I went into this summer thinking that I would meet new people with similar interests, get to see the Bay Area, and have a meaningful internship. I left the summer with a new grasp on who I am and how that relates to the communities I am a part of, family-like bonds, and a tattoo (sorry, Dad!).

It’s difficult to put into words what occurred over the summer, but in the course of eight weeks, I genuinely changed as a person. I went into the summer prepared to give up the comfort of the luxuries I had become accustomed to. What I was utterly unprepared for was the way in which I would be challenged to give up the comfort of the various masks I used to protect my vulnerabilities. In committing to the creation of an intentional community, the twelve of us connected more deeply, authentically, and quickly than I can convey. Rather than coming home from work and scrolling through facebook while eating something I threw in the microwave, I came home from work to cook a meal for the family we had created. In our barely-furnished apartment, we sat at dinner and cried tears of laughter while we shared silly memories we had of our very different families and upbringings. We spent hours planning our grocery and cooking strategies for the week. We biked around the island we lived on and read books and woke up an hour early so our friends could get to work on time and spent time with the APC kids at the playground across the street. We pulled chairs into the kitchen to sit and talk while others cooked. We fought about how much salt to use in our cooking, and whether or not hot sauce should go in the cabinet or the fridge, and, at times, more serious things. We sat together every Wednesday night as a member of our new, temporary family shared authentically in what we called a “case consultation”. We gave honest, sometimes difficult to hear feedback, but always ended the night closer than we had begun. Like all families, we were sometimes passive aggressive, inconsiderate, and complicated, and we spent our Sunday night community dinners working through that - bringing both home cooked meals, transparency, and commitment to bettering our small community to the tables we pushed together to fit all 12 members into one apartment.

For me, this summer was full of feeling loved, accepted, and seen for who I truly am. It was also full of some of the hardest conversations I’ve had and the scariest risks I’ve taken. I came home and had no other way to explain it to people than as an personal “rip the band-aid off” experience. It was often challenging, and, at times, painful, but the ways in which I grew and healed will always make the difficult moments worth it.
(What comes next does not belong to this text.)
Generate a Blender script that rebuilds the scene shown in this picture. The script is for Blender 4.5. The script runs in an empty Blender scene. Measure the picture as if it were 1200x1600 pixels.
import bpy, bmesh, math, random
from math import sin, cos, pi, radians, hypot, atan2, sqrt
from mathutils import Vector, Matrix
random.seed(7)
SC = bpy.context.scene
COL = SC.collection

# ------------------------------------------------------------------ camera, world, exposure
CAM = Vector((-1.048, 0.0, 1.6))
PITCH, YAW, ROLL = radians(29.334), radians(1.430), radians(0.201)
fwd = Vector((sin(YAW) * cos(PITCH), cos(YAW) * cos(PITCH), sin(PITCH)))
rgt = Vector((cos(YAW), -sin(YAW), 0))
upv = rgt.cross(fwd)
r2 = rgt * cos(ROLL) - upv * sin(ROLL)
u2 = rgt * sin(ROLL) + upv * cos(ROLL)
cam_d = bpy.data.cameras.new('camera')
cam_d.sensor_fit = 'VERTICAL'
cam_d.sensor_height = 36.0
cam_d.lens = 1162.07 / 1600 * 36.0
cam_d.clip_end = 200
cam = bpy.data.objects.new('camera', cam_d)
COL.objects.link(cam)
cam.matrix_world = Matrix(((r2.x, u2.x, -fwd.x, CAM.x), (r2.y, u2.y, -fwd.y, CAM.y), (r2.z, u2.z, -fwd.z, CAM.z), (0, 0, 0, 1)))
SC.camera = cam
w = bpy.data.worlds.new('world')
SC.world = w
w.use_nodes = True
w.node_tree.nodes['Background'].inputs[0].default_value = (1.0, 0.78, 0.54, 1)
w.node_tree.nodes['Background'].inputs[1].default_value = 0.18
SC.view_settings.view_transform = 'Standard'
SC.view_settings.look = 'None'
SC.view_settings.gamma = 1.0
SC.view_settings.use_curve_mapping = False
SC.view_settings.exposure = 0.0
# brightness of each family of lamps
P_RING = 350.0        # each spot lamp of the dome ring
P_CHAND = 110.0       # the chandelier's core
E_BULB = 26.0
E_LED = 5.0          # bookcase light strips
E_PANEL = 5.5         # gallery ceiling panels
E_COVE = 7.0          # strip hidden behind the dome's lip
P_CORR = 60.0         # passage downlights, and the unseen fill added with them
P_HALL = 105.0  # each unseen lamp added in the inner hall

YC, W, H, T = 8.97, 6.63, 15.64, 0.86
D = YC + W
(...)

I sat alone on the last day of the fellowship and reflected. I looked at the tattoo I had gotten the night before that signifies the lessons I learned and the self-love that I experienced. I realized in those silent, reflective hours what I had really gleaned from the tears, laughter, challenges, and successes that filled my experience. Over the eight weeks, I discovered who I am. I saw my strengths, gifts, and vulnerabilities mirrored in the people I lived and worked with. What’s more, in learning to love them (flaws and all), I learned to love myself. I will always carry that with me.